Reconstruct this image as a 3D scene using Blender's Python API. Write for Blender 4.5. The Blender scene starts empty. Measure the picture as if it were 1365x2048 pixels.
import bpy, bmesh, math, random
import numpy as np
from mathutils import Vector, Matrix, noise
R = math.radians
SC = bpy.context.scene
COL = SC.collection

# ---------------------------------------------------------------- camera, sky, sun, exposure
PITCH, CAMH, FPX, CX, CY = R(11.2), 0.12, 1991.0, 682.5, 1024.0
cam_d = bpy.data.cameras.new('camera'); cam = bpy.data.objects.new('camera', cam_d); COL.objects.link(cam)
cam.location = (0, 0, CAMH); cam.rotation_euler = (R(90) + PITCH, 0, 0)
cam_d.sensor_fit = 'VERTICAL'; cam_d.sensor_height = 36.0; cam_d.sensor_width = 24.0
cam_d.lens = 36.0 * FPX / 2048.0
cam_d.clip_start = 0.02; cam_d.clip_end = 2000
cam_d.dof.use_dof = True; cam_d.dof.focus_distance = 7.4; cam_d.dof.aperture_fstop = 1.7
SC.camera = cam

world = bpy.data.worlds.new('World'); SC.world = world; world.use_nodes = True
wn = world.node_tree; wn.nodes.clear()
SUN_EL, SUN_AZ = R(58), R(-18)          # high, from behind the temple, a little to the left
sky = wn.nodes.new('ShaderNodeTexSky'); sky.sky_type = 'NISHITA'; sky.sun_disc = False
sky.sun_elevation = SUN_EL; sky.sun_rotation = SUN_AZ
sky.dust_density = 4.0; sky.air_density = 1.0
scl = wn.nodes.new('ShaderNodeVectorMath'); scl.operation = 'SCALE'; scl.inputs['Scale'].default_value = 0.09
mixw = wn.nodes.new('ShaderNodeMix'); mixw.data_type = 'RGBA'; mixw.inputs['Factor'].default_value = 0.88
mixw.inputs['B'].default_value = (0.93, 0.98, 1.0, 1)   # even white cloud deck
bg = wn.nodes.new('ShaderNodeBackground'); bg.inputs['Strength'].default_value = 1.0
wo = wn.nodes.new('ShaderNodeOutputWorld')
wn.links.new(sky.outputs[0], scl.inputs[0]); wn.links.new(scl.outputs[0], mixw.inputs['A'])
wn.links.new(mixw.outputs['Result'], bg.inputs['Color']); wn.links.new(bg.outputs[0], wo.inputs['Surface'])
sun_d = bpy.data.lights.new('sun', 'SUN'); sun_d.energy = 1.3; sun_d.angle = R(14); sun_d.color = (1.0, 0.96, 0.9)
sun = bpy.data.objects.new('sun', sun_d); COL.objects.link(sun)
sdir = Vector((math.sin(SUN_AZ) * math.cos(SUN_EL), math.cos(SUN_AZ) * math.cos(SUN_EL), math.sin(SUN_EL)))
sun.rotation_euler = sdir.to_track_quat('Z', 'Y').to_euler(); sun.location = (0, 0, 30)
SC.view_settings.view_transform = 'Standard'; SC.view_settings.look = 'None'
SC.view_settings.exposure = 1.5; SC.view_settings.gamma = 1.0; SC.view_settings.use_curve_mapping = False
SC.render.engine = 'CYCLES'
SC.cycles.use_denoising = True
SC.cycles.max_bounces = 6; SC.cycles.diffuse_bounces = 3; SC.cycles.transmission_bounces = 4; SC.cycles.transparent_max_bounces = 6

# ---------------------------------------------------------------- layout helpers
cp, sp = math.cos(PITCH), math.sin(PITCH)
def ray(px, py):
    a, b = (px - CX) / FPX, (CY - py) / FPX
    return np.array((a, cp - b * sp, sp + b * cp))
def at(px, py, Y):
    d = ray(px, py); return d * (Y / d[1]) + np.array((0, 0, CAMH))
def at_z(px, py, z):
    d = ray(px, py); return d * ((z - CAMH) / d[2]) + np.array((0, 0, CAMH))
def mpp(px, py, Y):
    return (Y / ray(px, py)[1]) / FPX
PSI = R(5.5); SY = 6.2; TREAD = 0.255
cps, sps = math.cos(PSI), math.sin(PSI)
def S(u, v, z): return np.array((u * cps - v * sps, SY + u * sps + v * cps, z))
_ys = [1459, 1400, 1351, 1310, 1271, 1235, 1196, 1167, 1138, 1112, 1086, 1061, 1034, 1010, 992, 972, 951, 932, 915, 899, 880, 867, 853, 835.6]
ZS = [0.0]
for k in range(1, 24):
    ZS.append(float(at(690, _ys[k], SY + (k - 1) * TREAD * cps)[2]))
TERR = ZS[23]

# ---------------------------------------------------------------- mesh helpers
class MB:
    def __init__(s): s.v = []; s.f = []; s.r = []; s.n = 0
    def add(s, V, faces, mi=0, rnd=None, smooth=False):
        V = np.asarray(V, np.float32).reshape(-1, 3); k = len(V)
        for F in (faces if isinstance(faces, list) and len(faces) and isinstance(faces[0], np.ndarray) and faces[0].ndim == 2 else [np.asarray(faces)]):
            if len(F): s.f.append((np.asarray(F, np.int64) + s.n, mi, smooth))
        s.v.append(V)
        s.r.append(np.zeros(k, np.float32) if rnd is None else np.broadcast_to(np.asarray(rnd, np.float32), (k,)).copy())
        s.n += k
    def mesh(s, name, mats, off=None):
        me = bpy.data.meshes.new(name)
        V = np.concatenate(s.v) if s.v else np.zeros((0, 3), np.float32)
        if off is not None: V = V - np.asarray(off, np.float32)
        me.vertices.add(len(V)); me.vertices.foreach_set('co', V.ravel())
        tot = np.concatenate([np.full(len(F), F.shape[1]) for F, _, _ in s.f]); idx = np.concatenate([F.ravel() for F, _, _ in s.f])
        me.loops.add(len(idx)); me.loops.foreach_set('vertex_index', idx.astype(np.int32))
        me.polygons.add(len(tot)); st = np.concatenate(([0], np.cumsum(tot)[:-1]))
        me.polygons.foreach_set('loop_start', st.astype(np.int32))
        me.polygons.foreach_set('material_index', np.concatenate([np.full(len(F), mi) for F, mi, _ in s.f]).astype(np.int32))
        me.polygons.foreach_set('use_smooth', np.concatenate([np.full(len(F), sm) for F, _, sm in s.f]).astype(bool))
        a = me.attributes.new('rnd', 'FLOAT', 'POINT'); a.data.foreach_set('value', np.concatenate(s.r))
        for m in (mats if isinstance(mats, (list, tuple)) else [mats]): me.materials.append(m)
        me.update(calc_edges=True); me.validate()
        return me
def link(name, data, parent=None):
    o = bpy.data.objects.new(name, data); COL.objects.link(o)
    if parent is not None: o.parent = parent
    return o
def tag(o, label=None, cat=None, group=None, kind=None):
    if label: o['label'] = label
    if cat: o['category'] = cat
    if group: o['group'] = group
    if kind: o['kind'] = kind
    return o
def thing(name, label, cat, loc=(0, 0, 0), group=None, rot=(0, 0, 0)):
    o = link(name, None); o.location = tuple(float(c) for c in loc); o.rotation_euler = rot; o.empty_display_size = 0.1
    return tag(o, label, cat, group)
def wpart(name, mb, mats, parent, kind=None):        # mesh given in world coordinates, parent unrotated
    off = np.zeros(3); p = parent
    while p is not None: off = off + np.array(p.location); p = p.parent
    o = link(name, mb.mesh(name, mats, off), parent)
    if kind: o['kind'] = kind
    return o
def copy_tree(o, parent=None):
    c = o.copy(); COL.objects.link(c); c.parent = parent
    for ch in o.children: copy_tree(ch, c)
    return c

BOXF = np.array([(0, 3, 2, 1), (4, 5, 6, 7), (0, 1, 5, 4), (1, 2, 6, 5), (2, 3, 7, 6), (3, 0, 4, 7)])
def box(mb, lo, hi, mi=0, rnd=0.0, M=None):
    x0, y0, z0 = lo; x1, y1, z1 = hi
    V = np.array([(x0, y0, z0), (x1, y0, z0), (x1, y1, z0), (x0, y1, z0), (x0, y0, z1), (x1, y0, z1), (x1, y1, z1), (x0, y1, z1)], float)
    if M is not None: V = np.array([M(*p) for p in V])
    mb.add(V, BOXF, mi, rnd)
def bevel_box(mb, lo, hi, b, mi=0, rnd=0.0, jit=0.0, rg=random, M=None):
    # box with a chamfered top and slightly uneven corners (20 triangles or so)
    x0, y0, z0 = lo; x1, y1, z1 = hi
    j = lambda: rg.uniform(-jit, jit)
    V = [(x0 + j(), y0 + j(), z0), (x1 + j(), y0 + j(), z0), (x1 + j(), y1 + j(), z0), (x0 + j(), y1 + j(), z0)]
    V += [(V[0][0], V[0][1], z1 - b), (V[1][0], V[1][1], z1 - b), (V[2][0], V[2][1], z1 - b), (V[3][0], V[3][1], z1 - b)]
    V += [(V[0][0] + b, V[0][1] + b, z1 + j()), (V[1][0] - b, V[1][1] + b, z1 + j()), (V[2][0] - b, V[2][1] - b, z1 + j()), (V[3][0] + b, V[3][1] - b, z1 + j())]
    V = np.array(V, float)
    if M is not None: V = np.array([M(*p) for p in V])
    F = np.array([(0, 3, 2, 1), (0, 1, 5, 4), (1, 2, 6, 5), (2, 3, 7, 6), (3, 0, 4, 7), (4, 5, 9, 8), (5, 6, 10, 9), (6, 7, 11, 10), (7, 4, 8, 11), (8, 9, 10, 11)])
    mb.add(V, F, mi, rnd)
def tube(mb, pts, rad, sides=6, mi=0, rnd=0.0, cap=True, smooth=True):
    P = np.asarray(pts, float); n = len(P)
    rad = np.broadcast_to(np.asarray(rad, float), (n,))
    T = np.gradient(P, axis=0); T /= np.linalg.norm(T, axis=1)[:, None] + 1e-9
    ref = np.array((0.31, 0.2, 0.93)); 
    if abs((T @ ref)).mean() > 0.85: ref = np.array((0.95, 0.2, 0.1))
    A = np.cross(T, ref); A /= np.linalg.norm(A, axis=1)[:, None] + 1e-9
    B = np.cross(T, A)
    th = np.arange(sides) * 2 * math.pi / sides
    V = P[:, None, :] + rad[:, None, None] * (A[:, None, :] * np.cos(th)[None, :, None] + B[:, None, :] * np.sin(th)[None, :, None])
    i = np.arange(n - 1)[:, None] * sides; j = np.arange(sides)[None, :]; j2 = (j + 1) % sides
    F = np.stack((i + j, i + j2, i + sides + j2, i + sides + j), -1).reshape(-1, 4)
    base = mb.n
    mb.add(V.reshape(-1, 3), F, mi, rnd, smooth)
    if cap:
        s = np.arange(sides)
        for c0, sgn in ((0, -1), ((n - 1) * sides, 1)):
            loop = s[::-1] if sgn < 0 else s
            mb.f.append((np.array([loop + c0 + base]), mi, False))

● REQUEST
In the listing above, please print only the lines from the first one to the line where "COL = SC.collection" appears, exactly as written, both of those lines included.

● ANSWER IN FULL
Reconstruct this image as a 3D scene using Blender's Python API. Write for Blender 4.5. The Blender scene starts empty. Measure the picture as if it were 1365x2048 pixels.
import bpy, bmesh, math, random
import numpy as np
from mathutils import Vector, Matrix, noise
R = math.radians
SC = bpy.context.scene
COL = SC.collection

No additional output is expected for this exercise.